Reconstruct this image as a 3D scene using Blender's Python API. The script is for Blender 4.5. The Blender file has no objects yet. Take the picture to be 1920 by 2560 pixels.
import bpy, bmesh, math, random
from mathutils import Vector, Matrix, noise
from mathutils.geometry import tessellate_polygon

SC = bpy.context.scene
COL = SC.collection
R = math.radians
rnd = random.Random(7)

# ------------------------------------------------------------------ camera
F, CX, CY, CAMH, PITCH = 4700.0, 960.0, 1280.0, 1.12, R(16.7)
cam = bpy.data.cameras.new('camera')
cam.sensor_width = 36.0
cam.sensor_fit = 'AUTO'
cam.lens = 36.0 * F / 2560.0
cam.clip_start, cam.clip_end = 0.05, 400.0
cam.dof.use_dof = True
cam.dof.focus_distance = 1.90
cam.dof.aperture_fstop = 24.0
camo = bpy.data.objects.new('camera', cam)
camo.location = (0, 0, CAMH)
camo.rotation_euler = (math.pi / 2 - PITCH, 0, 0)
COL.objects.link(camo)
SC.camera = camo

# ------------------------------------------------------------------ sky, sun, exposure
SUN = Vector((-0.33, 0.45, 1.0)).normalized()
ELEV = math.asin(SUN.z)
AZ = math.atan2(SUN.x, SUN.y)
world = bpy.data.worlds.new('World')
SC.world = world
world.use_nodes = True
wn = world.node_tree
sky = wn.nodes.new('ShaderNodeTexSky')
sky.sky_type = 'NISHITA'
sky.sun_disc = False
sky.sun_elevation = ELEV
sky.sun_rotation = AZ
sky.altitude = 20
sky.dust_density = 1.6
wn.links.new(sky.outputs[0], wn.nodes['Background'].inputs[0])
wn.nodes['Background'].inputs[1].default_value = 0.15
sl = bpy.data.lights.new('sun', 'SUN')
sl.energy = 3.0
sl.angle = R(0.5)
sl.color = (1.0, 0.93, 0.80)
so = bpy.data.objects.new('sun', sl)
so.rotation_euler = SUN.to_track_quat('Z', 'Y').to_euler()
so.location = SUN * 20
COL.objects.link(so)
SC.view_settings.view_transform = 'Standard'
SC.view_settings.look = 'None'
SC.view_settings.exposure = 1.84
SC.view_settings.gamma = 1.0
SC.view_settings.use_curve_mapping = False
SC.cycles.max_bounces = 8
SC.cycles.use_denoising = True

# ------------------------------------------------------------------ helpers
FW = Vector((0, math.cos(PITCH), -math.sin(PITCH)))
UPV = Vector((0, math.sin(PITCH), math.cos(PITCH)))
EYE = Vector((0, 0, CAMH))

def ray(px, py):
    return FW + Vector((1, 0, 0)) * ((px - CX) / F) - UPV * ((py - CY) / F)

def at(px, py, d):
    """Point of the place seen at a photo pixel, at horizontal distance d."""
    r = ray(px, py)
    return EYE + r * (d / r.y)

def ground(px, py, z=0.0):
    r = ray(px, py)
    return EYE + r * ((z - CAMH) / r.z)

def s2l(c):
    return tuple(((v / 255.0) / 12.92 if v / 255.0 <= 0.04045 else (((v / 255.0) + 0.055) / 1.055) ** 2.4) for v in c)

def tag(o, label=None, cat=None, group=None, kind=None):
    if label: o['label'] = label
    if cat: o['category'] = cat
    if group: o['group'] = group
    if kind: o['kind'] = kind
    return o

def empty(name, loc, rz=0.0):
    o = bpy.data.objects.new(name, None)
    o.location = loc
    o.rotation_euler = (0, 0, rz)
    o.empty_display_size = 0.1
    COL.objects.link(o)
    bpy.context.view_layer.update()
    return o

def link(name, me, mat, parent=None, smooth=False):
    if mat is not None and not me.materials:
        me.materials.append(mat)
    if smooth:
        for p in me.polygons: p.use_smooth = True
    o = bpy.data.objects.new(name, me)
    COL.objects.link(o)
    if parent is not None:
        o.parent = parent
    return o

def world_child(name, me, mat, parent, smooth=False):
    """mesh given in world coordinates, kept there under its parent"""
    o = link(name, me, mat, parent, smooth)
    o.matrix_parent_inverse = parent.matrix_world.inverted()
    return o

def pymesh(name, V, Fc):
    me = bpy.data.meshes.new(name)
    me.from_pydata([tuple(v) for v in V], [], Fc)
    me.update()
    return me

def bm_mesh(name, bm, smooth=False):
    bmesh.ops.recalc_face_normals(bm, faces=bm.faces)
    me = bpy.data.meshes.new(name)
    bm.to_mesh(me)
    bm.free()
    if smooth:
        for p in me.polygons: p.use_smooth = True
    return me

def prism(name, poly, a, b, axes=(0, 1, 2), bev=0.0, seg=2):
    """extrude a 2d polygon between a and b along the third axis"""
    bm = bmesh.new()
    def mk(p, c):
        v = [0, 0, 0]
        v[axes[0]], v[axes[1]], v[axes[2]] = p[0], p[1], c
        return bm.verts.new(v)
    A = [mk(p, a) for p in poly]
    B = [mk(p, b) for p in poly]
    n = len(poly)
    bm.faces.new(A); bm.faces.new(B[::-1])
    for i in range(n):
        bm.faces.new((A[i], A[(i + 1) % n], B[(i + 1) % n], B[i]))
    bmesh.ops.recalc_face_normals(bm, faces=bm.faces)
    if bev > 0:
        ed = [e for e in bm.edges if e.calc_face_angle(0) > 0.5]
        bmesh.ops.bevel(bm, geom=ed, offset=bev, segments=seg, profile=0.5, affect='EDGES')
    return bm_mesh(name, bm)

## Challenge
Each line of the data that includes the word "objects" counts once; report the total and nothing more.

## Response to this exercise
9